The Confederação Nacional da Indústria (CNI) criticized a U.S. proposal to apply an additional tariff on Brazilian products [1].

The move threatens to disrupt the deep integration of production chains between the two nations. If implemented, the measure could undermine the competitiveness of Brazil's national industry and reduce the availability of goods in the North American market [1, 2].

Reports indicate the proposed tariff could be as high as 25% [1], though some sources cite a figure as high as 50% [4]. The CNI said that these costs would ripple through the economy, estimating that Brazilian states could lose more than R$19 billion [4].

Timeline expectations for the measure remain inconsistent.
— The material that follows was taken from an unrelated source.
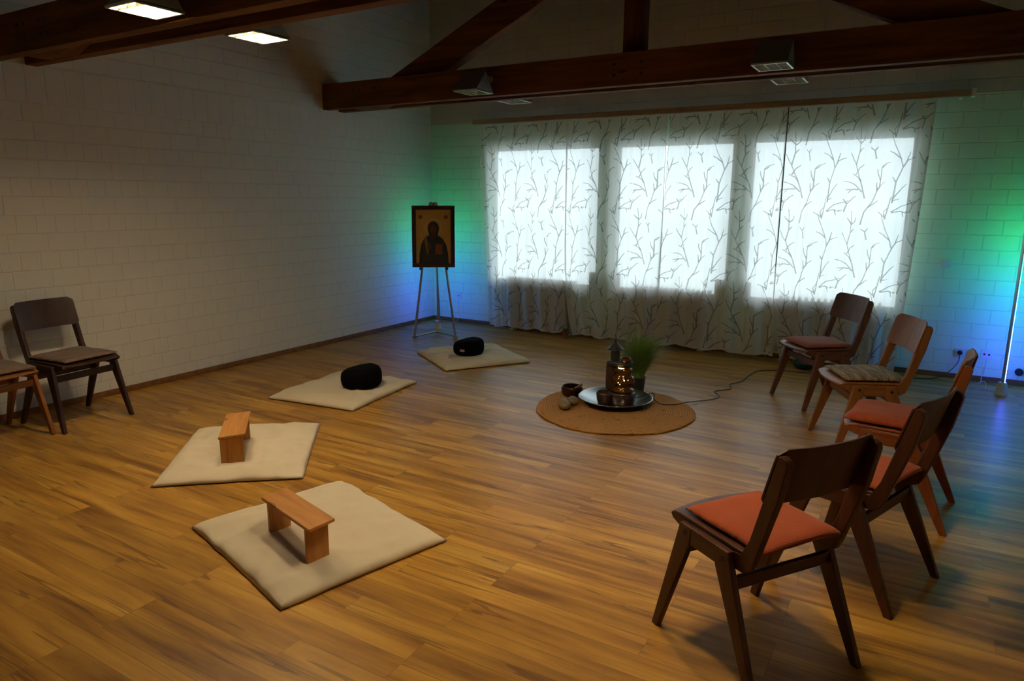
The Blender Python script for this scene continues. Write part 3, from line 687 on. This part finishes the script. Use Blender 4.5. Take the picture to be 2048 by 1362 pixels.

Some reports suggest the tariff could have entered into effect as early as June 1, 2026 [3, 4]. However, other records indicate a final decision is not expected until July 2026 [3].

The CNI said the proposed tariffs would harm the national industry and overall exports [1, 2]. The organization said that the high level of integration between the two countries' production systems makes such a levy particularly damaging to the industrial sector [1, 2].

Brazilian industry leaders continue to monitor the situation as the deadline for a final decision approaches this month [3].

Brazilian states could lose more than R$19 billion.

This trade tension highlights the vulnerability of Brazil's industrial sector to U.S. protectionist policies. Because Brazilian production chains are tightly linked with U.S. markets, a significant tariff does not just raise prices for consumers but threatens the fundamental viability of exporters, potentially forcing a strategic pivot toward other global trading partners.